+++ STORED DATA +++

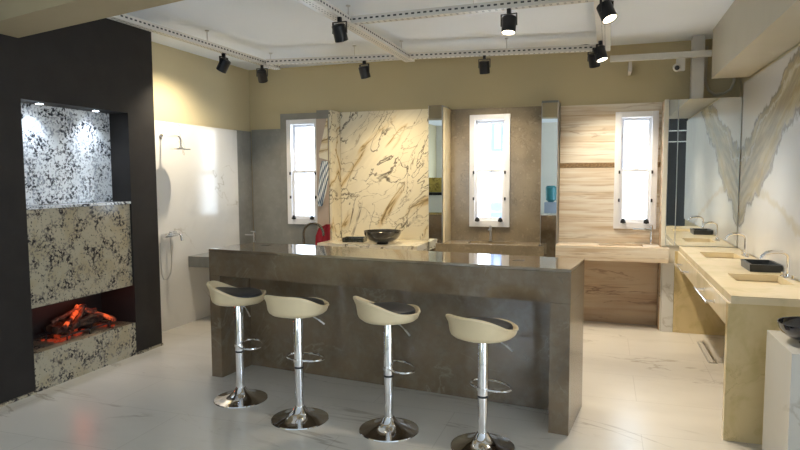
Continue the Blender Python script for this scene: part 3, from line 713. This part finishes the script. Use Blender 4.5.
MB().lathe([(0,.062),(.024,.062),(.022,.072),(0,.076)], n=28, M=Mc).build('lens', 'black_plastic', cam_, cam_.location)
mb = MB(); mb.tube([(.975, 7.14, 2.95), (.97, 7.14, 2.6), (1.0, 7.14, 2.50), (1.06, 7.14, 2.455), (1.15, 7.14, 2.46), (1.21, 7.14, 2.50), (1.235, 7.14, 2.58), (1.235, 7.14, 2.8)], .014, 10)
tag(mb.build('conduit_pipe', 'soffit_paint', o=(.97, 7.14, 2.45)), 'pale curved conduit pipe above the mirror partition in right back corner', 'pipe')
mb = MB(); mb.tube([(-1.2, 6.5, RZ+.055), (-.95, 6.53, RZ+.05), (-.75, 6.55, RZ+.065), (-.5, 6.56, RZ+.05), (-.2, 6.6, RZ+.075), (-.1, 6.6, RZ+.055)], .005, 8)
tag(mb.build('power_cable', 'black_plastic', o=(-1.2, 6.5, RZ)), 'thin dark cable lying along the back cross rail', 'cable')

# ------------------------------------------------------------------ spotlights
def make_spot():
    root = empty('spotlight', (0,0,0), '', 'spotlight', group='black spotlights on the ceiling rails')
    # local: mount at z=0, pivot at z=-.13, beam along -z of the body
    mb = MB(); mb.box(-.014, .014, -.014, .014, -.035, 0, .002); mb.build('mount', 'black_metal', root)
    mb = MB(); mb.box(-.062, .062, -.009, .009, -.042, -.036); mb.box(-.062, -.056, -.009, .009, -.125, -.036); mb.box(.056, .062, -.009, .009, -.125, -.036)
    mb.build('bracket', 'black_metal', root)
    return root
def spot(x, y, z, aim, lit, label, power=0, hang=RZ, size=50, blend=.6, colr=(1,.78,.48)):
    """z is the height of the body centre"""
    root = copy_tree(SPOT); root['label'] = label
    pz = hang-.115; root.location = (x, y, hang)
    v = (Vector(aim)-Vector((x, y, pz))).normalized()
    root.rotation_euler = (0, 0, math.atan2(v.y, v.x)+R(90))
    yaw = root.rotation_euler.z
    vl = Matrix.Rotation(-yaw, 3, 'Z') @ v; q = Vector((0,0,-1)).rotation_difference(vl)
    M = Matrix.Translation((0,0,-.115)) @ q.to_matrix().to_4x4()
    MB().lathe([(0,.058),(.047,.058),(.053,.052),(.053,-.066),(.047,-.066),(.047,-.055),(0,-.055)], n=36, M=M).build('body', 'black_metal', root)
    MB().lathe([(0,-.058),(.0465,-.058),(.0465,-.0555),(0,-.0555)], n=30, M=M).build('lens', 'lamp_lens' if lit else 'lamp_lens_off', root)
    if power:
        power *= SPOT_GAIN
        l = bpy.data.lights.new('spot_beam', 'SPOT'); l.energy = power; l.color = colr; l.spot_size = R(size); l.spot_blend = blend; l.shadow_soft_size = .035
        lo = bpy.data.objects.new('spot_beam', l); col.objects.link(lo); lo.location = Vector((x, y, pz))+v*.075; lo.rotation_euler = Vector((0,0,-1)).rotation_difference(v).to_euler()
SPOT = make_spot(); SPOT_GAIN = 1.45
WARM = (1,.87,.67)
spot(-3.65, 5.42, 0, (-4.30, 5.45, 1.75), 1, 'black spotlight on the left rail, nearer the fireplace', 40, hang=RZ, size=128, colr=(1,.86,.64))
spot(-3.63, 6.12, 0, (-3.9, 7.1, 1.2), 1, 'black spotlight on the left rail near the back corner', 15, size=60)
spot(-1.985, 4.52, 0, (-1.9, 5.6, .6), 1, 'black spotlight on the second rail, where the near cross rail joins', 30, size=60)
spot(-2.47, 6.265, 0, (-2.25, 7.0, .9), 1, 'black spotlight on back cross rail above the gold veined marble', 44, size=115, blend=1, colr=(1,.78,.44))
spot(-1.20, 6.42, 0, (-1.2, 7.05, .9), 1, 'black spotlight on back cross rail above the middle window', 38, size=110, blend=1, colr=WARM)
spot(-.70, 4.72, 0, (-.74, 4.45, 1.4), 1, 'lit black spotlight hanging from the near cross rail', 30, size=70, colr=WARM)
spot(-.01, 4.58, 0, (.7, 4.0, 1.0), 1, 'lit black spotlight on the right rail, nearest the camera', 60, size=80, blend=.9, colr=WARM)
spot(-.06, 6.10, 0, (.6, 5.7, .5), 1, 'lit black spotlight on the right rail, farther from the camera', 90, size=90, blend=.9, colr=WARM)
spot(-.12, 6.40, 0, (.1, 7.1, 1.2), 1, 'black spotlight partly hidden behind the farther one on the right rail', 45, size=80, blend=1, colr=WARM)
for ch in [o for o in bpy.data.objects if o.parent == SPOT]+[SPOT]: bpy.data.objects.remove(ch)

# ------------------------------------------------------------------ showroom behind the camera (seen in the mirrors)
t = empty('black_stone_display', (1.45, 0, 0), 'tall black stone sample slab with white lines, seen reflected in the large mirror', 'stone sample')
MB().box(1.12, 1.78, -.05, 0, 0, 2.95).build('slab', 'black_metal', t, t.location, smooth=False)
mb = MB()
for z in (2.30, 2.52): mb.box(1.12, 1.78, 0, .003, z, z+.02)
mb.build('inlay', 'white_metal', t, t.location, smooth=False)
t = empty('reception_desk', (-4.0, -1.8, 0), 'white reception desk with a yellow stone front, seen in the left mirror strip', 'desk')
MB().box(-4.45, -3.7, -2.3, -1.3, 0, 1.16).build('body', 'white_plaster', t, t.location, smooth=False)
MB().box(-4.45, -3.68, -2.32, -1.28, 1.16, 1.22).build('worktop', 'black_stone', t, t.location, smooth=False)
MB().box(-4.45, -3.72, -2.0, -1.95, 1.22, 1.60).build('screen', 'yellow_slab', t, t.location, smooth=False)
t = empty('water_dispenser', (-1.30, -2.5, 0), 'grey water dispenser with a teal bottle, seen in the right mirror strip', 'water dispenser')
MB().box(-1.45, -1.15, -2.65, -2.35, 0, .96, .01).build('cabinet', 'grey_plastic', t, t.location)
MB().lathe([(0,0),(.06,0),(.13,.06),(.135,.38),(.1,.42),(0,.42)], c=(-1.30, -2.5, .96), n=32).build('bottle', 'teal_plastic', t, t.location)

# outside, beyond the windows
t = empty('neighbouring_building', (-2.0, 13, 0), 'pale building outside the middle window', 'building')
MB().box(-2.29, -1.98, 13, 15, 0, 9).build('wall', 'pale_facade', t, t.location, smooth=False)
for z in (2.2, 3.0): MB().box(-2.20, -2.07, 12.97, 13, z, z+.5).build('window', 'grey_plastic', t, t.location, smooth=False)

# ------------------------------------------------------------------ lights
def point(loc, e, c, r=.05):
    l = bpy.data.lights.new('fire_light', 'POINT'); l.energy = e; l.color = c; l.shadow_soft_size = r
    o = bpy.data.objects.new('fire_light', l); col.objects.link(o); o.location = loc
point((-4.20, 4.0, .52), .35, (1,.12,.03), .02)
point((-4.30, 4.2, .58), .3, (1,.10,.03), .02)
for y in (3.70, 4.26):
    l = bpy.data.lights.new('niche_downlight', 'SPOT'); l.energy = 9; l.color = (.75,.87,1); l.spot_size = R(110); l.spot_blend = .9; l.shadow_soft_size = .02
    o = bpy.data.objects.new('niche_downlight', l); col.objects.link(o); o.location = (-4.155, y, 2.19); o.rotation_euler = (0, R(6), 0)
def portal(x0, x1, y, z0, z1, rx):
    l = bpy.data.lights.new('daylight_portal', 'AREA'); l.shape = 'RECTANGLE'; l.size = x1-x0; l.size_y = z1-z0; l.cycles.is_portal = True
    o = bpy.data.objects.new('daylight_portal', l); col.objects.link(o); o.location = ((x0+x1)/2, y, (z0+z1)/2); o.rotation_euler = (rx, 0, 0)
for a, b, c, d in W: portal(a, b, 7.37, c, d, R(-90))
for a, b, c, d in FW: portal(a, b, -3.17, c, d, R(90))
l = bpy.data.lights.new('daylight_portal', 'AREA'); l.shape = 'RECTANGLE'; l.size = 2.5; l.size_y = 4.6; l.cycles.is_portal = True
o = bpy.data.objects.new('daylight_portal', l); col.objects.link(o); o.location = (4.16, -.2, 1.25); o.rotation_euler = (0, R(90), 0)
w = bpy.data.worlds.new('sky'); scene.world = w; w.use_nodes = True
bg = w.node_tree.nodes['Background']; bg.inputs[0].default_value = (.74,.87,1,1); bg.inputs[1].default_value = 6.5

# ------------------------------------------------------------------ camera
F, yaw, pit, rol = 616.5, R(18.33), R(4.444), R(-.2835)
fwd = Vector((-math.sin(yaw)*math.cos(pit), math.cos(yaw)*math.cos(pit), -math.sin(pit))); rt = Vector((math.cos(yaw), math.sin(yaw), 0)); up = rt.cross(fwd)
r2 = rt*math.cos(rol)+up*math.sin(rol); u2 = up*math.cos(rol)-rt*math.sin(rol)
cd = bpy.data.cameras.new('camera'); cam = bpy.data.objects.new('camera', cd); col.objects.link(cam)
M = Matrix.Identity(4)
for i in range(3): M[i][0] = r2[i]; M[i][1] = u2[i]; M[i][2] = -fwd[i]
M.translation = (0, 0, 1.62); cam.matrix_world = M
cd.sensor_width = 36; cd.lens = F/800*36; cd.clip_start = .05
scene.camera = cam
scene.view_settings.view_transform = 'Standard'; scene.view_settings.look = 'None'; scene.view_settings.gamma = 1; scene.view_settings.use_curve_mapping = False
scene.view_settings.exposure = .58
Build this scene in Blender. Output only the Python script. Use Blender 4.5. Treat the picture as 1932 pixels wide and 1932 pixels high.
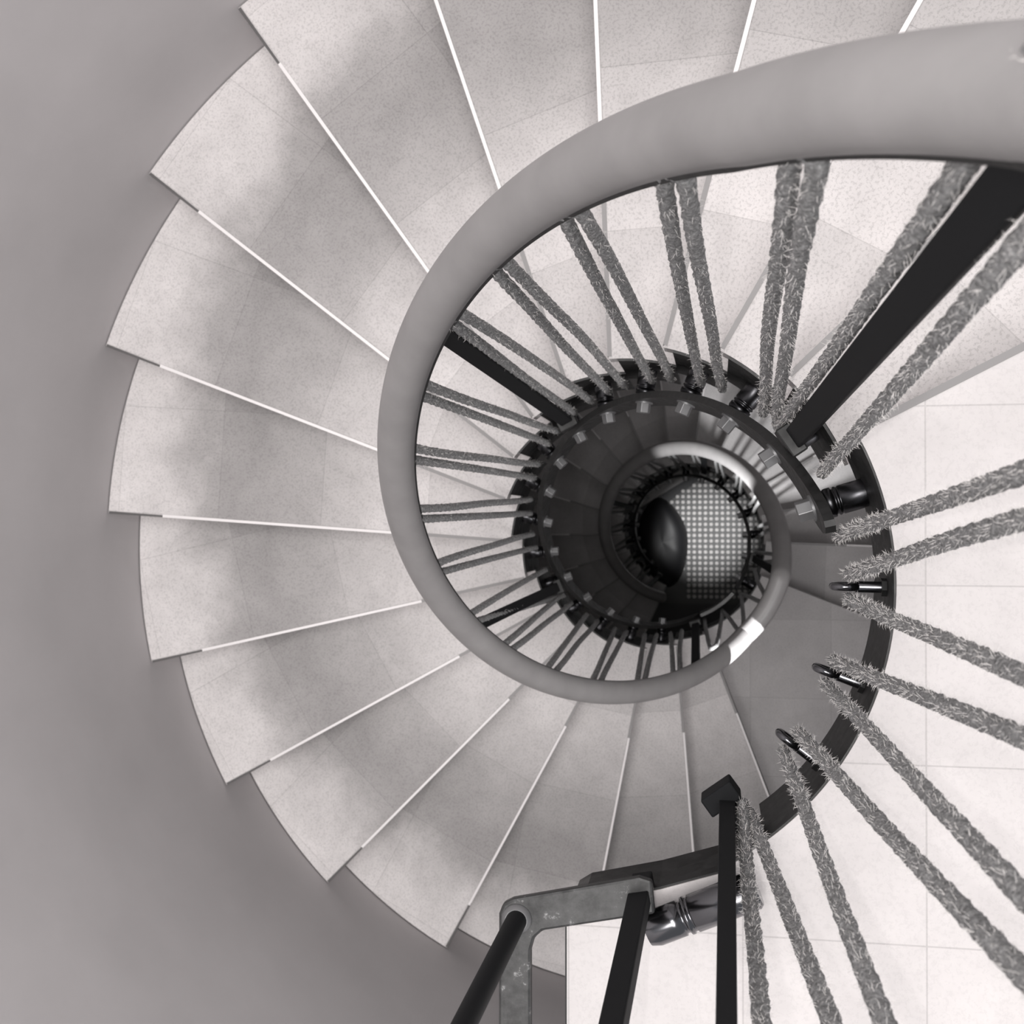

+++

### SET TASK:
Reproduce the data above word for word from its first line through the line that holds "cross rail', 'cable')", both ends included; skip pictures.

### CORRECT RESPONSE:
Continue the Blender Python script for this scene: part 3, from line 713. This part finishes the script. Use Blender 4.5.
MB().lathe([(0,.062),(.024,.062),(.022,.072),(0,.076)], n=28, M=Mc).build('lens', 'black_plastic', cam_, cam_.location)
mb = MB(); mb.tube([(.975, 7.14, 2.95), (.97, 7.14, 2.6), (1.0, 7.14, 2.50), (1.06, 7.14, 2.455), (1.15, 7.14, 2.46), (1.21, 7.14, 2.50), (1.235, 7.14, 2.58), (1.235, 7.14, 2.8)], .014, 10)
tag(mb.build('conduit_pipe', 'soffit_paint', o=(.97, 7.14, 2.45)), 'pale curved conduit pipe above the mirror partition in right back corner', 'pipe')
mb = MB(); mb.tube([(-1.2, 6.5, RZ+.055), (-.95, 6.53, RZ+.05), (-.75, 6.55, RZ+.065), (-.5, 6.56, RZ+.05), (-.2, 6.6, RZ+.075), (-.1, 6.6, RZ+.055)], .005, 8)
tag(mb.build('power_cable', 'black_plastic', o=(-1.2, 6.5, RZ)), 'thin dark cable lying along the back cross rail', 'cable')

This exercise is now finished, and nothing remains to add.